**Exercise:** In the listing that follows, how many lines contain "Python"? Give the number only.

**Information provided:**
####################

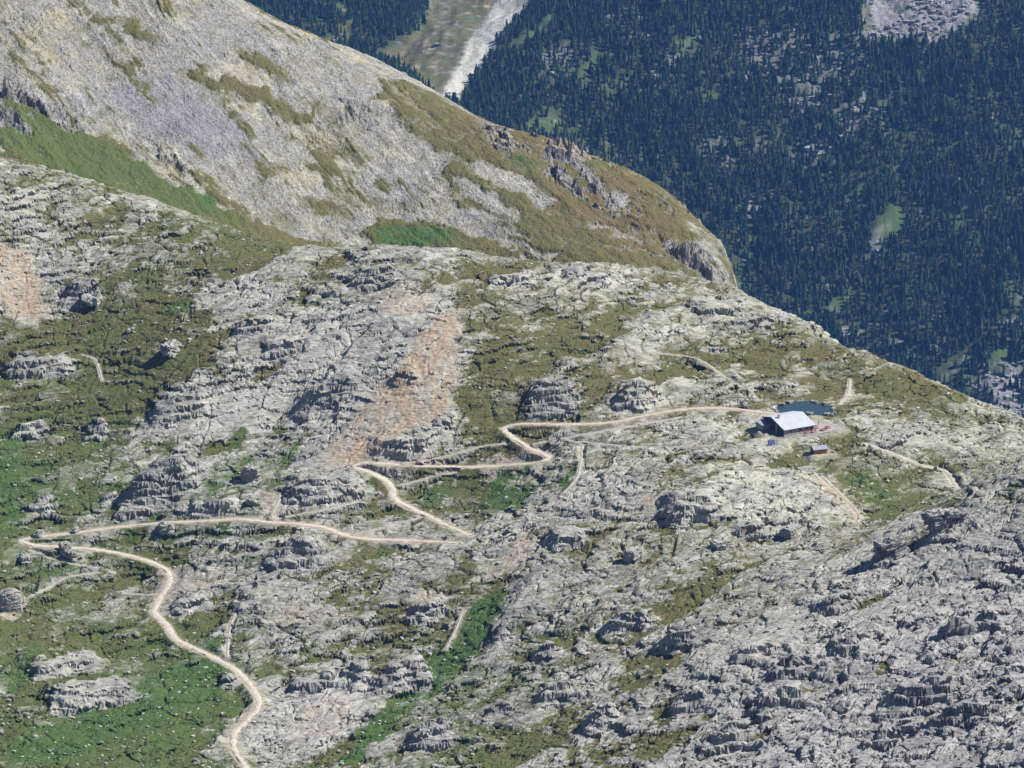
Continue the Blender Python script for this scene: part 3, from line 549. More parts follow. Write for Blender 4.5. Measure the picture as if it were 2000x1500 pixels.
def scree_detail(x, y):
    b = FS(x, y)
    wx = x + 4 * fbm(x / 25, y / 25, 31, 3); wy = y + 4 * fbm(x / 25, y / 25, 32, 3)
    # fall lines run from the ridge down to the lower right
    c, s_ = math.cos(R(-52)), math.sin(R(-52)); p = (wx * c + wy * s_); q = (-wx * s_ + wy * c)
    gul = fbm(q / 14 + .2 * fbm(p / 60, q / 20, 9, 2), p / 110, 41, 4, .6)
    jx = x + 3.2 * fbm(x / 9, y / 9, 15, 4, .65) + 2.0 * gul; jy = y + 4 * fbm(x / 9, y / 9, 16, 4, .65) + 2.0 * gul
    g = np.maximum(FSg(jx, jy), .8 * sstep(-40, 15, x) * sstep(-16, -4, y - np.interp(x, RX, RY)))
    g = .97 * g; v = FSv(jx, jy); ex = FSx(jx, jy); ro = np.maximum(np.maximum(FSr(jx, jy), .75 * np.maximum(FSb(jx, jy), sstep(-20, 20, x) * sstep(-16, -4, y - np.interp(x, RX, RY))) * sstep(.15, .8, fbm(p / 20, q / 9, 47, 4, .65))), .9 * sstep(NX - 6, NX + 10, x + 3 * gul) * sstep(-.7, .5, fbm(x / 9, y / 12, 45, 3)))
    gul2 = fbm(q / 3.6 + .5 * fbm(p / 30, q / 8, 44, 2), p / 75, 43, 3, .6)
    f1, e1, t1 = facets(wx / 3.2, wy / 3.2, 3, (0, 0), .6); f2, e2, t2 = facets(x / 1.5, y / 1.5, 4, (0, 0), .7); f3, e3, t3 = facets(x / .8, y / .8, 5, (0, 0), .8)
    f0, e0, t0 = facets(p / 16, q / 7, 6, (-.3, .5), .7); f9, e9, t9 = facets(p / 6, q / 2.6, 8, (-.3, .5), .8)
    blk = sstep(.1, .8, fbm(x / 18, y / 22, 52, 3))
    stones = f1 * .26 * (.1 + 1.5 * blk) + f2 * .33 * (.2 + 1.7 * blk) + f3 * .26
    rough = f0 * 3.4 + f9 * 1.6 + f1 * .8 + f2 * .4
    bare = stones + .9 * gul + .7 * f0 * blk + .32 * f9 + ro * rough * 1.2
    q_ = np.clip(np.maximum(g * .9, .22 + .48 * sstep(.0, 1.1, gul + .7 * gul2 + .4 * fbm(x / 20, y / 20, 67, 3))) * (1 - .95 * ex) * (1 - .85 * ro), .03, .96)
    lev = .55 * np.log(q_ / (1 - q_)) + .75 * fbm(x / 9, y / 9, 66, 5, .75)
    k = bare - lev - .9 * gul
    h = np.where(k > 0, bare, lev + .9 * gul + .10 * k + .07 * noise(x, y, 68))
    gr = sstep(.34, -.30, k + .28 * fbm(x / 1.6, y / 1.6, 69, 3, .7))
    gr = np.maximum(gr, .66 * sstep(-.65, .85, fbm(x / 9, y / 7, 76, 5, .75) + .7 * gul2 + 1.6 * (g - .25)) * (1 - ex) * (1 - .8 * ro) * (1 - .8 * FSp(x, y)))
    tone = .35 * t1 + .4 * t2 + .25 * t3
    tone = np.clip(.27 + 1.15 * (tone - .5) + .30 * gul + .34 * gul2 + .30 * fbm(x / 28, y / 28, 75, 4) - .25 * blk, 0, 1)
    b = b - 2.6 * np.clip(x - NX2 - 1.5 * gul - 2.5 * fbm(x / 7, y / 7, 46, 3), 0, 60)
    return b + h * 1.0, gr, v, tone, ro, ex, gul
S2 = np.linspace(-1.16, 0.62, 880); y2 = np.concatenate([np.arange(1592, 1812, .46), np.arange(1812, 1960, 4.0)])
X2 = S2[None] * (KT * 1.05 * y2)[:, None]; Y2 = np.repeat(y2[:, None], len(S2), 1); x = X2.ravel(); y = Y2.ravel()
parts = [scree_detail(x[i:i + CH], y[i:i + CH]) for i in range(0, len(x), CH)]
z, gr, v, tone, ro, ex, gul = [np.concatenate([p[k] for p in parts]) for k in range(7)]
me = np_mesh("scree_slope", np.c_[x, y, z], grid_faces(len(y2), len(S2)))
attr(me, "cover", np.c_[gr, v, np.clip(FSd(x, y), 0, 1), np.clip(.25 + FSb(x, y), 0, 1)])
attr(me, "tone", np.c_[tone, np.clip(.38 + .5 * fbm(x / 30, y / 30, 74, 4) + FSy(x, y) * (.8 + .3 * gul), 0, 1), np.clip(.25 + .35 * fbm(x / 35, y / 35, 73, 3) + FSp(x, y) + ro * .3, 0, 1)])
scree = link("scree_slope", me, M_scree); scree["kind"] = "structure"
Zs = z.reshape(X2.shape)

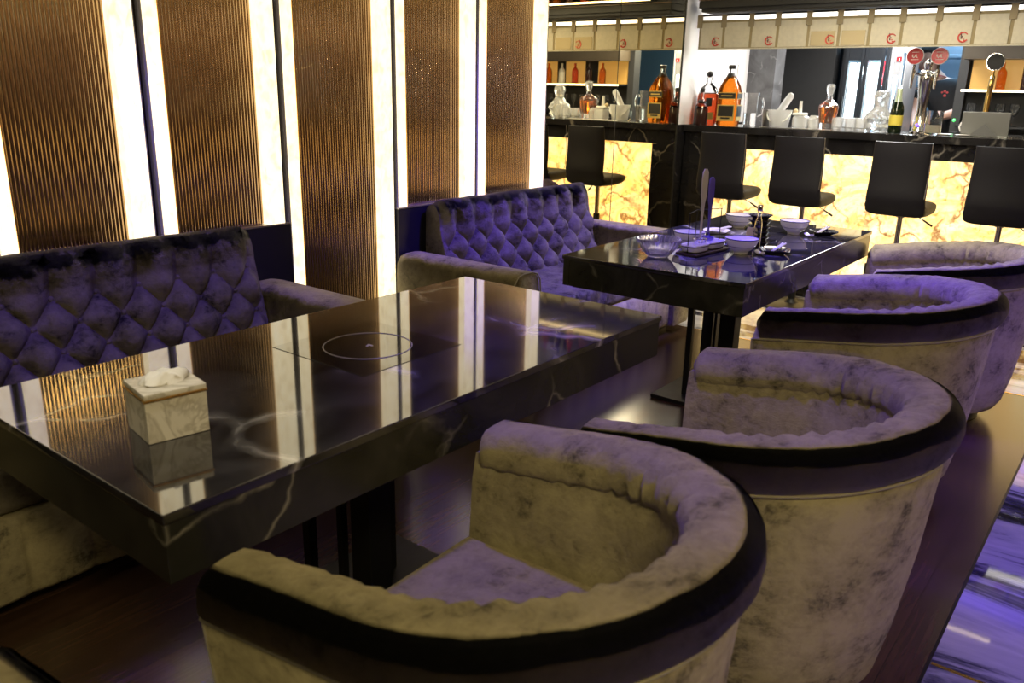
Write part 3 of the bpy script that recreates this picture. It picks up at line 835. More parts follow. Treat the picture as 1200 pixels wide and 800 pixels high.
# bar stools
def make_stool():
    t = thing('bar_stool', '', 'bar stool', (0, 0, 0), 0, 'black bar stools along the bar')
    # seat shell: one bent pad running from back to seat; faces +x
    prof = []
    for k in range(9): prof.append((-.195+.012*math.sin(PI*k/8), 1.15-k*.040))       # back, top to bottom
    for k in range(1, 9):
        a = PI/2*k/8; prof.append((-.195+.085*(1-math.cos(a)), .83-.085*math.sin(a)))
    for k in range(1, 9): prof.append((-.11+.036*k, .745-.004*math.sin(PI*k/8)+.012*(k/8)**2))
    secs = []
    th = .042
    def at(i):
        a = Vector(prof[max(0, i-1)]); c = Vector(prof[min(len(prof)-1, i+1)]); d = (c-a).normalized(); return Vector((d.y, -d.x))
    n = len(prof)
    for i in range(n):
        x, z = prof[i]; nn = at(i); e = min(i, n-1-i); k = 1 if e > 2 else (.55, .85, .97)[e]
        hw = (.162 + .018*min(1, i/n*1.4))*(1 if i < n-3 else (1, .97, .9)[i-(n-3)])
        ring = []
        for q in range(20):
            a = 2*PI*q/20; ca, sa = math.cos(a), math.sin(a)
            u = math.copysign(abs(ca)**.35, ca)*hw; v = math.copysign(abs(sa)**.7, sa)*(th if i < 14 else th*1.95)/2*k
            curve = .018*(u/hw)**2 if i < 12 else -.004*(u/hw)**2
            ring.append(Vector((x + nn.x*v*-1 + (curve if i < 12 else 0), u, z - nn.y*v)))
        secs.append(ring)
    MB().loft(secs).build('seat_shell', M['leather'], t, 60)
    MB().tube([(x-.021+.018, s_*.178 if False else .0, z) for x, z in prof[:1] for s_ in (1,)] + [(-.2, .001, 1.15)], .001, 4).bm.free()
    pts = [Vector((prof[i][0] - .023 + .018, -.166, prof[i][1])) for i in range(0, 9)]
    MB().tube(pts, .0022, 5).build('edge_piping', M['steel'], t)
    MB().cyl(.065, .700, .716, (.03, 0, 0)).build('mount_plate', M['chrome'], t)
    b = MB(); b.lathe([(.030, .685), (.030, .700)], (.03, 0, 0)); b.cyl(.018, .42, .69, (.03, 0, 0)); b.build('gas_lift', M['chrome'], t)
    MB().lathe([(.024, .05), (.026, .30), (.026, .47), (.024, .475)], (.03, 0, 0)).build('column', M['black_metal'], t)
    MB().lathe([(.20, .001), (.205, .008), (.19, .016), (.05, .03), (.028, .055)], (.03, 0, 0), 36).build('foot_disc', M['black_metal'], t)
    lv = MB().tube([(.05, -.02, .70), (.10, -.09, .685), (.13, -.135, .655)], .003, 6).build('lever', M['chrome'], t)
    MB().tube([(.118, -.115, .668), (.148, -.165, .632)], [.005, .007], 8).build('lever_grip', M['cap_black'], lv)
    MB().tube([(.03+.15*math.cos(2*PI*k/32), .15*math.sin(2*PI*k/32), .31) for k in range(32)], .009, 8, closed=True).build('foot_ring', M['black_metal'], t)
    b = MB()
    for a in (0, 2*PI/3, 4*PI/3): b.tube([(.03, 0, .31), (.03+.15*math.cos(a), .15*math.sin(a), .31)], .006, 6)
    b.build('ring_spokes', M['black_metal'], t)
    return t
stool0 = make_stool()
for i, (y, lb) in enumerate(((1.285, 'black bar stool nearest the dark marble bar end and the mirror'),
                             (.765, 'black bar stool second from the mirror, behind the bowls'),
                             (.145, 'black bar stool third from the mirror'),
                             (-.405, 'black bar stool at the right edge of the photo'))):
    o = stool0 if i == 0 else copy_tree(stool0)
    o.location = (4.995, y, 0); o['label'] = lb

# ------------------------------------------------------------------ overhead bulkhead, lamp, shelf and valance
bk = thing('bar_canopy', 'dark moulded canopy hanging over the bar counter', 'canopy', (5.2, 0, 1.95))
b = MB(); b.box((.17, -.34, .055), (.36, 4.14, .05), bev=.004); b.box((.16, -.34, .02), (.30, 4.12, .03), bev=.008); b.build('canopy_slab', M['canopy'], bk)
MB().box((.155, -.34, .425), (.30, 4.12, .68)).build('canopy_box', M['canopy'], bk)
MB().box((-.012, -.34, .083), (.012, 4.14, .006)).build('wood_edge', simple('brown wood edging', (.10, .05, .025), .4), bk)
MB().box((-.05, .4, .1), (.10, 2.4, .008)).build('display_ledge', M['canopy'], bk)
MB().box((-.095, .4, .098), (.012, 2.4, .012)).build('ledge_light', M['led_warm'], bk)
for k in range(7):
    b = MB().lathe([(.03, 0), (.033, .006), (.033, .14), (.03, .165), (.012, .20), (.012, .26), (.009, .262)], seg=16)
    o = tag(b.build('spirit_bottle', (M['whisky'], M['darkspirit'], M['cognac'])[k % 3]), '', 'bottle', 'bottles on the ledge over the bar, seen in the mirror')
    o['label'] = ('amber', 'nearly black', 'red brown')[k % 3] + ' bottle on the lit ledge over the bar, ' + ('farthest from', 'sixth from', 'fifth from', 'fourth from', 'third from', 'second from', 'nearest')[k] + ' the mirror'
    o.location = (5.15, .35+.13*k, 2.0545)
lm = tag(MB().box((5.78, -.30, 1.935), (.05, 4.0, .10), bev=.01).build('linear_lamp', M['lamp_white']), 'long white linear lamp glowing behind the top of the canvas valance', 'lamp')

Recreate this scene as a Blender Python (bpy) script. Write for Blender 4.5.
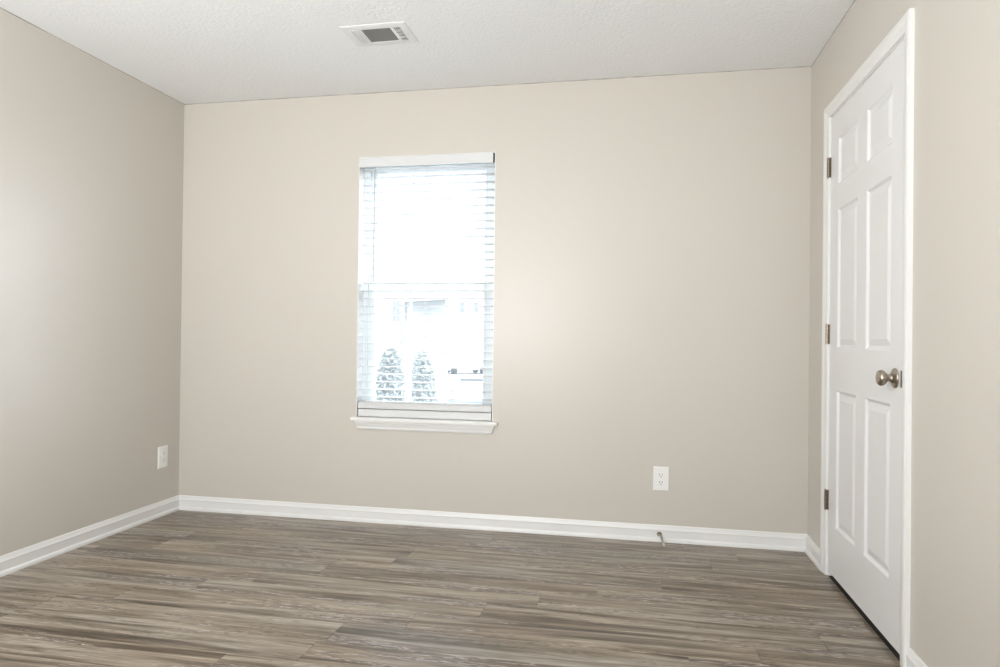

####################

**Output:** 2